Let's get down to brass tacks. For years, the function of police officers was to control, repress and suppress society's undesirables. Because of Taney-think and its effects, both insidious and invidious, blacks were almost always considered undesirable. For years, police treated blacks exactly as Taney indicated they should.

Any doubters need only go back to 1964, when Baltimore police went door-to-door in black neighborhoods conducting warrantless searches for James and Earl Veney, two cop-killers who happened to be black. Juanita Jackson Mitchell of the city's NAACP had to haul Baltimore police into federal court, where a judge issued an order for them to behave. Taney-think had reared its head: the Fourth Amendment, the marauding cops probably figured, didn't apply to black folks. If you're black, over 40 and live in Baltimore, you probably have tales to tell about Baltimore police. And most of them probably aren't good.

My dad in his younger days in the early 1950s considered himself something of a dandy. When the weekend rolled around, he would put on his finest threads, comb his carefully conked hair and hit the bars. One night, cops raided one of the drinking establishments. One of them took off my father's hat and gazed at his conk.

"It's pretty, ain't it?" my dad asked. The question was rhetorical, but the cop answered by whacking him across the head with a nightstick.

Later, when my brother and I were mere teens, we visited our pop, who in a slightly inebriated state advised us to avoid run-ins with the law. The cops would beat us, he told us, in places not visible. Suddenly, he leaped from his chair.

"They hit you right here!" he yelled, punching my brother in the privates. My first reaction -- that we should have beaten the living crap out of our dad right then and there -- is the subject for another column. My second reaction was to note that older-generation black Baltimoreans had little good to say about Baltimore police.

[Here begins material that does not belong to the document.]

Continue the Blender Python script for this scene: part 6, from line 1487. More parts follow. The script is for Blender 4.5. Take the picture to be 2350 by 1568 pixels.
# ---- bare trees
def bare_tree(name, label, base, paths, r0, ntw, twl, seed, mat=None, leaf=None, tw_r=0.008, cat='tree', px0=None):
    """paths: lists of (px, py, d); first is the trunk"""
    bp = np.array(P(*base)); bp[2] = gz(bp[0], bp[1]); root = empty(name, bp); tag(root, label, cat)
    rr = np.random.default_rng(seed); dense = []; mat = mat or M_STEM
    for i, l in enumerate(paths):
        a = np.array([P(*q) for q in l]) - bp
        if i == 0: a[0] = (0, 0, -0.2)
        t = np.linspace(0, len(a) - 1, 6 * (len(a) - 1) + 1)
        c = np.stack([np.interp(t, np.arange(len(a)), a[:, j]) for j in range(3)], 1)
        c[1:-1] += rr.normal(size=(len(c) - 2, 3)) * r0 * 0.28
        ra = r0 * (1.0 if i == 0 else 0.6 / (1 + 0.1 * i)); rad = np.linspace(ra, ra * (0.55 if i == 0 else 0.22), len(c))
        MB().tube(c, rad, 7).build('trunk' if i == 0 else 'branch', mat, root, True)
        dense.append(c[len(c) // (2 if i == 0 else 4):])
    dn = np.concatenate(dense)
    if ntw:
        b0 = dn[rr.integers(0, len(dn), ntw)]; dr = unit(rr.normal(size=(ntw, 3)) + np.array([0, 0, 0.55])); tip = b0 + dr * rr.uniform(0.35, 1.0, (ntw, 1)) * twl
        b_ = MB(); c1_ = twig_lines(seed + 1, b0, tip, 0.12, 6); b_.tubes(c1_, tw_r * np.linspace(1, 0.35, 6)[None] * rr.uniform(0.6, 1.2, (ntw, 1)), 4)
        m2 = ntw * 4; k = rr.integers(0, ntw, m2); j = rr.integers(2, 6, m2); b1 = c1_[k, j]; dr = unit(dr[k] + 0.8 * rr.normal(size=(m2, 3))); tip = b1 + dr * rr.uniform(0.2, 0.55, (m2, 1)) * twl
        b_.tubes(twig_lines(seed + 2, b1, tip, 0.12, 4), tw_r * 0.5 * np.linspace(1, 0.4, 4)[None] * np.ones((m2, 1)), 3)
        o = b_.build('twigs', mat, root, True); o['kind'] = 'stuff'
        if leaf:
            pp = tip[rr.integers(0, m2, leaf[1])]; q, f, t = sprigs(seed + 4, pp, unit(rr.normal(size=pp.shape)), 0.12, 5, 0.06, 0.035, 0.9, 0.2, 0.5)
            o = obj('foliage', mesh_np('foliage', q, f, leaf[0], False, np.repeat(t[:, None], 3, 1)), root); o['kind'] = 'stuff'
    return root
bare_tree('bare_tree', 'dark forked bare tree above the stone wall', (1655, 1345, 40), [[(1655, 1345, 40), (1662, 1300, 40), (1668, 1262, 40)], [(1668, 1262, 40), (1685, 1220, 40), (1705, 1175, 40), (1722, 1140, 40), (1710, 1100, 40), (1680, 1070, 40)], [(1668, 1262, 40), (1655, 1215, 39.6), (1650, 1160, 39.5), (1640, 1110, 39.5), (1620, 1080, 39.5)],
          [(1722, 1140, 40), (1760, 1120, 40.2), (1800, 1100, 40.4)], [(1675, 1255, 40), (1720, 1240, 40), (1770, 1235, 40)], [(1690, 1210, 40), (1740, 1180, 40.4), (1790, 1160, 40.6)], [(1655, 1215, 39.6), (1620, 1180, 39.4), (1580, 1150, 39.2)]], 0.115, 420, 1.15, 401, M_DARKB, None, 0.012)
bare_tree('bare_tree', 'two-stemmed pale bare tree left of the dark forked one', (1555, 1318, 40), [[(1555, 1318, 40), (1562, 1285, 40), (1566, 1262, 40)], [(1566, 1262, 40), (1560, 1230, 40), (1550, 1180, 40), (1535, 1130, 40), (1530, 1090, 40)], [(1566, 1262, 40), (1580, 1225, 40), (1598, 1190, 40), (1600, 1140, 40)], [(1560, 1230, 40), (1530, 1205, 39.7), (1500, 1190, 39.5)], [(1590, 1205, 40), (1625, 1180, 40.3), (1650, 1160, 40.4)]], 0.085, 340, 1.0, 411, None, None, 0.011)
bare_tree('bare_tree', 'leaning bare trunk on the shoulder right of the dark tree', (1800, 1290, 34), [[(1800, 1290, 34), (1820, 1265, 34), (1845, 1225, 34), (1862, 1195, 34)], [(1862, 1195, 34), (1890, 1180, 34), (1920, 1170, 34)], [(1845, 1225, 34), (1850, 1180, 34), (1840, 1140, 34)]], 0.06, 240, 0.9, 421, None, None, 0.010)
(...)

Relations between Baltimore's blacks and the police department have improved over the years. (The force has become more integrated -- it's now 36 percent black.) Lord knows, the relations had nowhere to go but up. But is there lingering Taney-think -- perhaps at a subconscious level -- that may play a role in racial profiling? Racist attitudes didn't disappear just because Congress passed the Civil Rights Act of 1964 and the Voting Rights Act of 1965.

In Rodricks' column, several officers denied that racial profiling exists. They attempted to justify an officer stopping Branch, saying his youthful look and expensive car with state delegates tags was "unusual." As I recall, Clarence Mitchell III became a state senator in the early 1960s while in his early 20s. Young black state delegates are hardly unusual in Baltimore.

Officers defending Branch's stop should remind themselves that the cop in question is part of a department that everyone -- including their own union -- agrees practiced a gross disparity in disciplining black officers. If they don't treat black cops fairly, aren't we justified in assuming they don't treat black civilians any better?

The issue today isn't so much racial profiling but how to remove the last vestiges of Taney-think from society.